╭──
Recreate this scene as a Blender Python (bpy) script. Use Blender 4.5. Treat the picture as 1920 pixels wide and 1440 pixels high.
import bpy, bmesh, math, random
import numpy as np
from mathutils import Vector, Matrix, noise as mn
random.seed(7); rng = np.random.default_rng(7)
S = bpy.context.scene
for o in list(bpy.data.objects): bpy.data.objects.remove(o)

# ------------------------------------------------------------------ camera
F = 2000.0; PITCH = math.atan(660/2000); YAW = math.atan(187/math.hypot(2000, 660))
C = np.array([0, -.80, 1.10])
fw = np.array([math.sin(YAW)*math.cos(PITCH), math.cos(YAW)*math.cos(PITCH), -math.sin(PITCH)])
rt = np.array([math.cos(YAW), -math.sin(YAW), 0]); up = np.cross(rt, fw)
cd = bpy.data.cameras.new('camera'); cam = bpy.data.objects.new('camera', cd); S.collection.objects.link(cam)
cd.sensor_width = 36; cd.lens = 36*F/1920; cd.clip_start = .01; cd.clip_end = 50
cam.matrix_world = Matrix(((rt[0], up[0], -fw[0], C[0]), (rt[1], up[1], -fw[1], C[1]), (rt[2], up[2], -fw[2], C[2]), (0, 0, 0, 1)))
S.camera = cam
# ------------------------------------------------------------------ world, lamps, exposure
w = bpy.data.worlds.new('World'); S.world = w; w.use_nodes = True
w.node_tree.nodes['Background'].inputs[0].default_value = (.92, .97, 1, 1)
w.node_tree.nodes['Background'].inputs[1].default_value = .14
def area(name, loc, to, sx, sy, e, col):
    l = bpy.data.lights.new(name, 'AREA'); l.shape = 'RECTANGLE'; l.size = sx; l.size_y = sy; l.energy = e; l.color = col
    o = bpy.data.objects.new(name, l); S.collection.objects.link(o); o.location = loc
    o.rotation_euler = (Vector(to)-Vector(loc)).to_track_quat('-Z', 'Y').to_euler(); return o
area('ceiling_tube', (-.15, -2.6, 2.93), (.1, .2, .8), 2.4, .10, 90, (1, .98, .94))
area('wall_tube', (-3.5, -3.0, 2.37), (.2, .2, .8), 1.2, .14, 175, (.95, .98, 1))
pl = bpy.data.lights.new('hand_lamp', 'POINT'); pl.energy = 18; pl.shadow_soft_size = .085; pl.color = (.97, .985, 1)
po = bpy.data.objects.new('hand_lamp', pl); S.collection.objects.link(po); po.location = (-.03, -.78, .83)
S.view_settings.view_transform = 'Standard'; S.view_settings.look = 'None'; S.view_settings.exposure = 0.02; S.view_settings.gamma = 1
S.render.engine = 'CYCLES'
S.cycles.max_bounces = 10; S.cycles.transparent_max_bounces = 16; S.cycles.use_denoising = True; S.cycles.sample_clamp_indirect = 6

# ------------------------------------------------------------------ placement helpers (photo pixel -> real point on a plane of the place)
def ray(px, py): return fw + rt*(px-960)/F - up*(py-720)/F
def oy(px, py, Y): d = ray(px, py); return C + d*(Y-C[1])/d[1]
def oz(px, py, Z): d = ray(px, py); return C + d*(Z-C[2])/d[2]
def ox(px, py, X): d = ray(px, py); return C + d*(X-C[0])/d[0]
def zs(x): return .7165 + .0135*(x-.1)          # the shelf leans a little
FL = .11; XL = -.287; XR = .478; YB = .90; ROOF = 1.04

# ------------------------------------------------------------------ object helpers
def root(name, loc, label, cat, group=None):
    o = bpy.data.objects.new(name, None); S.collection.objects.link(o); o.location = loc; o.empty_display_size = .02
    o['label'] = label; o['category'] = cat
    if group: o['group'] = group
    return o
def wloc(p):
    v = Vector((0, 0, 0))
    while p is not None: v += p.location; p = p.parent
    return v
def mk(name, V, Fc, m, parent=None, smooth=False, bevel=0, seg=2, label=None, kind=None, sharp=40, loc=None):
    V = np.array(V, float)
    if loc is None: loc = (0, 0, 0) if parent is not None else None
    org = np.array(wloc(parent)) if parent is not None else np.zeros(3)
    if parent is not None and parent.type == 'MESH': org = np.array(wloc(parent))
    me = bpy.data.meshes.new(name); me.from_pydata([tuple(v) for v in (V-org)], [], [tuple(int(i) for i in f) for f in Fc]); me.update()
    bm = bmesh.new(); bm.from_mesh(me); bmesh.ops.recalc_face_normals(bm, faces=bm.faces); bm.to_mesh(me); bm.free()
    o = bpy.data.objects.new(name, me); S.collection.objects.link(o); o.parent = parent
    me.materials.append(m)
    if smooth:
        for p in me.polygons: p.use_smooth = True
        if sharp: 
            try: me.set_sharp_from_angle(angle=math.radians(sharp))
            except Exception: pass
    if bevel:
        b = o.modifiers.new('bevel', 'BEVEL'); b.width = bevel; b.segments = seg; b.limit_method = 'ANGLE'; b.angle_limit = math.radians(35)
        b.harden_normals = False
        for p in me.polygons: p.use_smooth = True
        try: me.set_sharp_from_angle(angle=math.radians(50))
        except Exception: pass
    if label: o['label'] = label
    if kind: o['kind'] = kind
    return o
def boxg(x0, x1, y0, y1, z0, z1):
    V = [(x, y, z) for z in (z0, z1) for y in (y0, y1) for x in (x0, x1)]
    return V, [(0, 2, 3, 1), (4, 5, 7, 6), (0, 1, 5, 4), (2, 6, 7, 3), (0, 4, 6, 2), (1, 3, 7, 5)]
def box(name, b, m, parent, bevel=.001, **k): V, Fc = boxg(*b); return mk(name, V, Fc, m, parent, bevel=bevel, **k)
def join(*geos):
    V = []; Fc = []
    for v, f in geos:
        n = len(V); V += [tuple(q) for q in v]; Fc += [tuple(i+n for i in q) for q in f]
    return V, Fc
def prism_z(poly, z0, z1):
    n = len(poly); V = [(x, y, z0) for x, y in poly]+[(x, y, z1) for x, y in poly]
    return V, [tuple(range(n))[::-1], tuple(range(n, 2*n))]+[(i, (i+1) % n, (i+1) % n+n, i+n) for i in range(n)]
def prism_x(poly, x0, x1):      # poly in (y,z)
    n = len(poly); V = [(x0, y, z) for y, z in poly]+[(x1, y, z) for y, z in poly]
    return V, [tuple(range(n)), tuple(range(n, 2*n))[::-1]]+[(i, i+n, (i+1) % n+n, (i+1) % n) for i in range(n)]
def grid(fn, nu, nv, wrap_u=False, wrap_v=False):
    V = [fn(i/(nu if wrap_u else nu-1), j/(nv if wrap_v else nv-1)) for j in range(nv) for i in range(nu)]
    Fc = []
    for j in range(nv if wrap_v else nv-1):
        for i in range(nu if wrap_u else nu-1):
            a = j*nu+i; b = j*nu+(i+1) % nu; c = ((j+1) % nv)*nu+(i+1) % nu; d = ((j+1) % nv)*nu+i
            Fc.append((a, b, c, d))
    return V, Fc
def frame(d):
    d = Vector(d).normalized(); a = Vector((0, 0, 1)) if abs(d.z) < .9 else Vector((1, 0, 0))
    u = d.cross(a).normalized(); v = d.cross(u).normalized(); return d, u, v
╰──
INSTRUCTIONS FOR THE TASK>
Quote only the stretch of lines that starts the data above and ends with the line containing "for o in list(bpy.data.objects): bpy.data.objects.remove(o)", both included.

RESULT OF THIS TASK>
Recreate this scene as a Blender Python (bpy) script. Use Blender 4.5. Treat the picture as 1920 pixels wide and 1440 pixels high.
import bpy, bmesh, math, random
import numpy as np
from mathutils import Vector, Matrix, noise as mn
random.seed(7); rng = np.random.default_rng(7)
S = bpy.context.scene
for o in list(bpy.data.objects): bpy.data.objects.remove(o)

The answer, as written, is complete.